INPUT ROWS:
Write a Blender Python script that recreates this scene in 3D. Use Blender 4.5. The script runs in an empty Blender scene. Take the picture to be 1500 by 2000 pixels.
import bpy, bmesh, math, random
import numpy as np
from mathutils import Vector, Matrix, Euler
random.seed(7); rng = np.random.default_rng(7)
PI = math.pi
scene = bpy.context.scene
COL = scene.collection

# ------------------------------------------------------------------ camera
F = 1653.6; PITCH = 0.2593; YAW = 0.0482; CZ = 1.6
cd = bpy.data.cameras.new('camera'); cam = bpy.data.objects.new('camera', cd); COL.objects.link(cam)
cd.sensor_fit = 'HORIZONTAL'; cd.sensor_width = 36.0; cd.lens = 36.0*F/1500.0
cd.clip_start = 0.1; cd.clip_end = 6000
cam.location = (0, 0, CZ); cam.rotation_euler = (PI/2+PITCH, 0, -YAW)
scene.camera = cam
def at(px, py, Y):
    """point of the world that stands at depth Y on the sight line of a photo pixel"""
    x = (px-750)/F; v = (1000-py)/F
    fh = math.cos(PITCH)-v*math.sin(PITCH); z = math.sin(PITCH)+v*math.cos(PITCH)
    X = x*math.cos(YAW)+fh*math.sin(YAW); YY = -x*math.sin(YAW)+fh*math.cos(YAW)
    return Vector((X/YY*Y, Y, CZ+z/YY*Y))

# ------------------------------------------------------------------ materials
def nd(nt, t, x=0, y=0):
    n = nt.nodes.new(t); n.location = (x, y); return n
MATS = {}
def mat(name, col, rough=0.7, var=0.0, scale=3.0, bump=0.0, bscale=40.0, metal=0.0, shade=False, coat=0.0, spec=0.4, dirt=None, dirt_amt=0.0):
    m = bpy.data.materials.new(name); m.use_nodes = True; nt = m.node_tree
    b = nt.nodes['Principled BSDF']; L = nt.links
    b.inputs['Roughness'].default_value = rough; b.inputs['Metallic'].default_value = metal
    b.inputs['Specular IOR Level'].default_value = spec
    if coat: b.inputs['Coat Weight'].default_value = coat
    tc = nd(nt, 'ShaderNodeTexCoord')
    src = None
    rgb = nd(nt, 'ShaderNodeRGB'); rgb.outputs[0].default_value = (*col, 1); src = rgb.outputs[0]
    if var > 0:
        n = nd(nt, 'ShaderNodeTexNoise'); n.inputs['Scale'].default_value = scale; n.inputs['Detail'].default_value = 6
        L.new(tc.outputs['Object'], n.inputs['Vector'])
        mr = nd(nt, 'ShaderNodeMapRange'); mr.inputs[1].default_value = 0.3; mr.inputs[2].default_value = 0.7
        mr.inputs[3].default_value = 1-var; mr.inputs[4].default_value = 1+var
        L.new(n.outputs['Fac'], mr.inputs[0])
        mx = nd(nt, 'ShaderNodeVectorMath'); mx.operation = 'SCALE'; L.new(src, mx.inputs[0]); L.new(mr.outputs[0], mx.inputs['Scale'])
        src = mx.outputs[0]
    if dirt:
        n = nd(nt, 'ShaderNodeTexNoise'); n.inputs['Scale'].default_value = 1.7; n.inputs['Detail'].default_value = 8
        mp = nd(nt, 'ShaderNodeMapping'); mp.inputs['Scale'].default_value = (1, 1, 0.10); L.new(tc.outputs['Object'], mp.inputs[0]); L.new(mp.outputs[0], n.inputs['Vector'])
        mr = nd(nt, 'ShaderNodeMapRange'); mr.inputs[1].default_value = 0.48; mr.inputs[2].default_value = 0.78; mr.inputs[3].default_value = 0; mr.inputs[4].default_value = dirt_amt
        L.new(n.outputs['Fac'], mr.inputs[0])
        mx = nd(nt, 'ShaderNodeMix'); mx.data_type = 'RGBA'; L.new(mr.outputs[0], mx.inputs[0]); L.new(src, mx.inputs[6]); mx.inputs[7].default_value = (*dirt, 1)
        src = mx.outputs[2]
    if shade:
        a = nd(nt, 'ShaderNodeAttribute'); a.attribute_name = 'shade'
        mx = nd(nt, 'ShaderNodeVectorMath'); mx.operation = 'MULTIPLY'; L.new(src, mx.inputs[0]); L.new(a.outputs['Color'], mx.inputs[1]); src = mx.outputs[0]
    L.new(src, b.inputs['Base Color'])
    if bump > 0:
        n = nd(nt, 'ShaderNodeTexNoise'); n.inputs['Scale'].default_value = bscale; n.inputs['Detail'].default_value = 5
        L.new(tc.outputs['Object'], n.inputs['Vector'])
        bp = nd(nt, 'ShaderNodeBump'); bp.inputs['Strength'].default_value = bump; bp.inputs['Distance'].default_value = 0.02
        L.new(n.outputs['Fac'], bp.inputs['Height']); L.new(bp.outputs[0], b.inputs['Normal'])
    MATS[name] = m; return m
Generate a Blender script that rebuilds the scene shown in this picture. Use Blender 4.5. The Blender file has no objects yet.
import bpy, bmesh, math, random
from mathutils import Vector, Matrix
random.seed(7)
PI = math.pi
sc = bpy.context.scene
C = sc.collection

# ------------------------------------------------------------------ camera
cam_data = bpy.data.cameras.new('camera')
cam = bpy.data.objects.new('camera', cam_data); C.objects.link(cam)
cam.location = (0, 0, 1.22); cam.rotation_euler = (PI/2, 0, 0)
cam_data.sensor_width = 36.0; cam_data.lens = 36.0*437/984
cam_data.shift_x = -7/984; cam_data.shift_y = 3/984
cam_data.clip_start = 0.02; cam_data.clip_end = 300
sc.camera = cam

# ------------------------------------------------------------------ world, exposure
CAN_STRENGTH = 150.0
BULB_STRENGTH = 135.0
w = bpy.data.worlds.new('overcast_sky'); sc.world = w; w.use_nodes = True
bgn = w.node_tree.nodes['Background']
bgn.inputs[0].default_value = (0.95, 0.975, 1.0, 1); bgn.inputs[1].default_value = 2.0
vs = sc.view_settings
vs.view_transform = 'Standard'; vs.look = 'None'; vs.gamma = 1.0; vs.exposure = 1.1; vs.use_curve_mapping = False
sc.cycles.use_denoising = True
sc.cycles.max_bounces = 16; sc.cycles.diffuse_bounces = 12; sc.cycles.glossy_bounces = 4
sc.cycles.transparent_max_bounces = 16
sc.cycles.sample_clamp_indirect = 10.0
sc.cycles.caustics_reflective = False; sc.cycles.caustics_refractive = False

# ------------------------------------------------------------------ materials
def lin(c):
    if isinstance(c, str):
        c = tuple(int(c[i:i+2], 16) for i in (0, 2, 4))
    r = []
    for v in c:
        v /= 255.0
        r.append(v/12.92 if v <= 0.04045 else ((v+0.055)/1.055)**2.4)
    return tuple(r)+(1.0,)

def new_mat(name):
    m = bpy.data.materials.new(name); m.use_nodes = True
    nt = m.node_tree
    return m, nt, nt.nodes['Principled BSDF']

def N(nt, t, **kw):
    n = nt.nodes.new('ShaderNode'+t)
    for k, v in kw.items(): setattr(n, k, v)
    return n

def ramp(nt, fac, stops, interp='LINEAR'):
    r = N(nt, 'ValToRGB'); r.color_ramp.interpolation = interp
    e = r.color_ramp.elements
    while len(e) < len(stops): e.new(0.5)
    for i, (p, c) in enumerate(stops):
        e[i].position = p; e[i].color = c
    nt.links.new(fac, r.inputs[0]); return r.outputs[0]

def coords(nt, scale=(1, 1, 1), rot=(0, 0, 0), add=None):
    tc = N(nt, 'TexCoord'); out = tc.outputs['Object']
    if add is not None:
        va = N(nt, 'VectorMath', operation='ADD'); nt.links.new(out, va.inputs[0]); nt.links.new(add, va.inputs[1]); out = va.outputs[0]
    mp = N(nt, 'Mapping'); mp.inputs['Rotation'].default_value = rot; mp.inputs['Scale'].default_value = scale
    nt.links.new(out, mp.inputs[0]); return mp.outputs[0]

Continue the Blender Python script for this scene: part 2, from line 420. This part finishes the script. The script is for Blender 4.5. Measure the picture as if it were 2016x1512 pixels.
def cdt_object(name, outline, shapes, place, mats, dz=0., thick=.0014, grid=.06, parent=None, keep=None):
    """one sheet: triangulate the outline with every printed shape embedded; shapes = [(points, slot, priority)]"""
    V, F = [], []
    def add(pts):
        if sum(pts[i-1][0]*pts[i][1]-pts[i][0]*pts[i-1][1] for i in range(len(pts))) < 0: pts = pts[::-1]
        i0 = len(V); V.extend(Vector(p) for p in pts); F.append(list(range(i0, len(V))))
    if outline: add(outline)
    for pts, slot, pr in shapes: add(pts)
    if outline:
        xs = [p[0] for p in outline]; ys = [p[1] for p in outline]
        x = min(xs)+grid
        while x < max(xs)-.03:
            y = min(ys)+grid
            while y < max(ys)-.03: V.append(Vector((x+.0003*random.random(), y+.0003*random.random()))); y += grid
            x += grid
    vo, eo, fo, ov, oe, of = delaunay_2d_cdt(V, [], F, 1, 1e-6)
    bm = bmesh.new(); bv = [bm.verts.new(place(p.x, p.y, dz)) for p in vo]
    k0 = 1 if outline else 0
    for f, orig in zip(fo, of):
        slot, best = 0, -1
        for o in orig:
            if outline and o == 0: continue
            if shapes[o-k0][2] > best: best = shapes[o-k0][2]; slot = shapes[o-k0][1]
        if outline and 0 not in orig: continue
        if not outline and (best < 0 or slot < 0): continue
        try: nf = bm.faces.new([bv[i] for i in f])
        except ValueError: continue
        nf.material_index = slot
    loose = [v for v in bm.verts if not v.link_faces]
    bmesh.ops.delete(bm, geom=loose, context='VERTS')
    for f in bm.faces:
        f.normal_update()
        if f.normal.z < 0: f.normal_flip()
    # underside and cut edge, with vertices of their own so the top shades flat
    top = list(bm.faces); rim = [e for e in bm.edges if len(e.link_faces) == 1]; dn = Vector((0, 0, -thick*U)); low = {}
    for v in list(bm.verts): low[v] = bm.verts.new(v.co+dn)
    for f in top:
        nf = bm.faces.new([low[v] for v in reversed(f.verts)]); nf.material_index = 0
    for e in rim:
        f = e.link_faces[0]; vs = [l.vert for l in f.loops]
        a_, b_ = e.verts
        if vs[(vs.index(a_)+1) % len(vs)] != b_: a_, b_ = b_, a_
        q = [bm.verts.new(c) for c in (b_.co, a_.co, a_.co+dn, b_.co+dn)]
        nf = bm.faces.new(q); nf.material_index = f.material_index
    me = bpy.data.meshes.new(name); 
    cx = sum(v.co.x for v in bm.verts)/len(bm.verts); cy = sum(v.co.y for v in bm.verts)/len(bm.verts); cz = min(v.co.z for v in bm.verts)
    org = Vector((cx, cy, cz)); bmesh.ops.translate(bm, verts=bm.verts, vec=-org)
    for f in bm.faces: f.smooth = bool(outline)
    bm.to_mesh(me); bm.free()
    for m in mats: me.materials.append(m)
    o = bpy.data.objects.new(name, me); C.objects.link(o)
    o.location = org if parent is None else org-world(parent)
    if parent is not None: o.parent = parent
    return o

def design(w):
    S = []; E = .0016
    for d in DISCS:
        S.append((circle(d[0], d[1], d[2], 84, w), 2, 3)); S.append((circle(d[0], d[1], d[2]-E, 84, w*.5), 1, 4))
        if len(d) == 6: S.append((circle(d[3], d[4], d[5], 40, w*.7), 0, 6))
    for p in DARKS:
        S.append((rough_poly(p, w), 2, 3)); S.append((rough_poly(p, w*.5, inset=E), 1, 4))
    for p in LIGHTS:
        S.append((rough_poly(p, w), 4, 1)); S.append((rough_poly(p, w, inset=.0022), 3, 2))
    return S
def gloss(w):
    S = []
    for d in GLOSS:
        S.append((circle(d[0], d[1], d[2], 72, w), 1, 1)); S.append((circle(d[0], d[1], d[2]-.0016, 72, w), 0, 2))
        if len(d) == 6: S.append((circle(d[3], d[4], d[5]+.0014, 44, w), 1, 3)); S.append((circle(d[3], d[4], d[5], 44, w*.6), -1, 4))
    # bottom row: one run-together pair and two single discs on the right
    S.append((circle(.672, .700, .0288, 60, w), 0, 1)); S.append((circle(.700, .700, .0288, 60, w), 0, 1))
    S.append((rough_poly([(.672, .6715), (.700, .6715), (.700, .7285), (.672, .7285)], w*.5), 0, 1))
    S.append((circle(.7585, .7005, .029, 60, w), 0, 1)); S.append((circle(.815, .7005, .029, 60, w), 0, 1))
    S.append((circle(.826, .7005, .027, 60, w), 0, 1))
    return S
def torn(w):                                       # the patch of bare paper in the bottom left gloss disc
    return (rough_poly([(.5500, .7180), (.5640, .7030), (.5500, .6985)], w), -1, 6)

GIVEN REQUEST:
Return each line that includes "objects".

WRITTEN RESPONSE:
cd = bpy.data.cameras.new('camera'); cam = bpy.data.objects.new('camera', cd); COL.objects.link(cam)
Generate a Blender script that rebuilds the scene shown in this picture. Use Blender 4.5. The Blender file has no objects yet.
cam = bpy.data.objects.new('camera', cam_data); C.objects.link(cam)
    o = bpy.data.objects.new(name, me); C.objects.link(o)